Friday, February 6, 2015

Archer Avenue Disaster -- February 6, 1902

Tribune illustration of the fire on Archer at 22nd Street
February 6, 1902
Chicago was reeling on this day, February 6, in 1902 as a result of a gas explosion at the Trostel Meat Market at the intersection of Archer Avenue and Twenty-Second Street, a disaster that claimed eleven victims.  The three-story Trostel building, where the explosion originated, and the home next door collapsed and were totally involved in flames by the time the first fire companies arrived.  Two more structures on Twenty-Second Street were ablaze before the fire could be contained.

Underground explosions that blew manhole covers from the streets as flames leaped high from the sewers below complicated the efforts at the chaotic scene.  The Tribune reported,

One of the narrowest escapes from death was that of Timothy Moynihan, engineer of engine company No. 2.  The engine responded to the fire at the first alarm, and as the heavy apparatus approached the fire the manholes began to blow up.  The horses had just cleared a manhole in front of 2218 Archer avenue, and the engine was directly over the cap, when the gas in the main exploded.  The engine was raised several inches from the ground, and the flash of fire that followed enveloped Moynihan, while at the same instant he was thrown into the street.

Moynihan, stunned, managed to pick himself up, chase after the engine, and, despite, his burned hands, help to put the engine into service before he was taken away to have his injuries treated.   [Chicago Tribune, February 6, 1902]

An Ashland Avenue streetcar was also traveling in front of the Trostel building when the explosion occurred.  Every window in the car was shattered and the glass cut many of the passengers aboard the car.  Both the conductor and motorman were thrown from the streetcar and injured. Another streetcar with over 75 passengers on board was derailed by the force of the explosion even though it was a half-block away. 

“It was the greatest shock that I ever experienced,” said Conductor Collins of the Ashland Avenue car.  “Everything happened in an instant, and I was unable to tell whether the explosion occurred in the middle of the track directly under the car or whether a building had fallen on top of the car.”  [Chicago Tribune, February 6, 1902]

John MacLeod, who ran the saloon next to the meat market, was behind the bar when the back wall of his building blew in.  “I was thrown over the bar, and a second later the bar was thrown across the room and upset the stove.  The hot coals immediately fired the building.  I recovered for the minute and thought of my little boy, Douglas. The last I had seen of him he was playing near the stove.  I called out and the child answered me.  I ran to the boy, and, catching him in my arms, rushed to the front window.  I shoved the boy through the broken pane and a citizen caught him up.”
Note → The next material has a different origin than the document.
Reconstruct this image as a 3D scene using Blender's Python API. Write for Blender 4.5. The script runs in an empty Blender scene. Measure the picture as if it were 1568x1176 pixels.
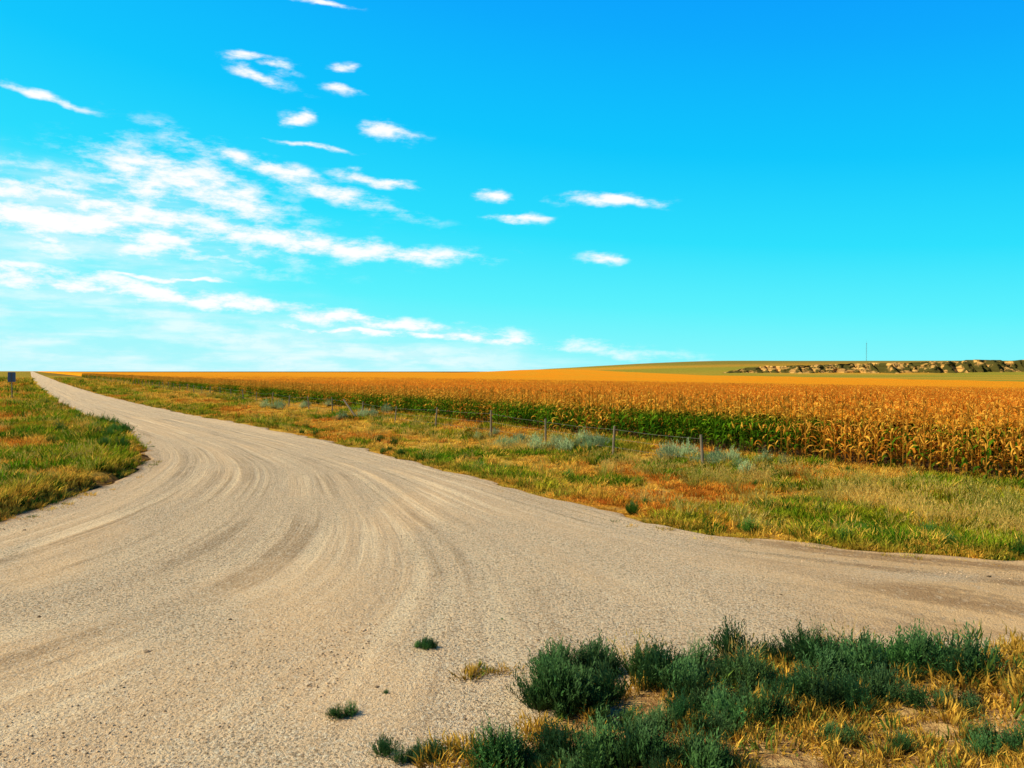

The Coroner’s Jury reached a verdict on February 21, concluding that a leak in a pipe leading into the Trotsel building from the People’s Gaslight and Coke company’s main caused the initial explosion.  The pipe, called a Pintsch pipe, compressed gas before it entered a building.  The jury also found an oily substance in the sewers along Archer Avenue and Twenty-Second Streets.  The origin of the substance was not pinpointed, nor was it directly tied to the sequence of events, but the jury strenuously stated, “We demand on behalf of the people of the section in which the explosion occurred that the city sewer department without delay proceed to investigate the sewers and catch basins in that vicinity, especially those on the premises of manufacturing plants, until the source of this oil is traced and discovered.”  [Chicago Tribune, February 22, 1902]

The jury also strongly recommended that mechanical ventilators be place in all sewers and conduits, a plan endorsed by the lead attorney for the People’s Gas and Coke company, J. F. Meagher.  “It is one of the safest things in the world . . . I want to say right now that the gas company will be glad to cooperate in placing these ventilators.”

In a period of a dozen years between 1890 and 1902 172 Chicagoans had been killed in explosions of various kinds.

Two days after the explosion that claimed the entire Trotsel family The Tribune observed in an editorial on February 7,


. . . the accident illustrates the dangers which constantly lie in wait for the dwellers in large cities and which when least expected are liable to involve serious disaster to property and fatality to life . . . Nor considering the defects of existing political systems is it reasonable to expect perfect inspection.  Careless inspection is quite as frequent as careless construction.  The public, however, has the right to expect that these dangers shall be minimized, and some of them can be entirely removed by frequent and faithful inspection.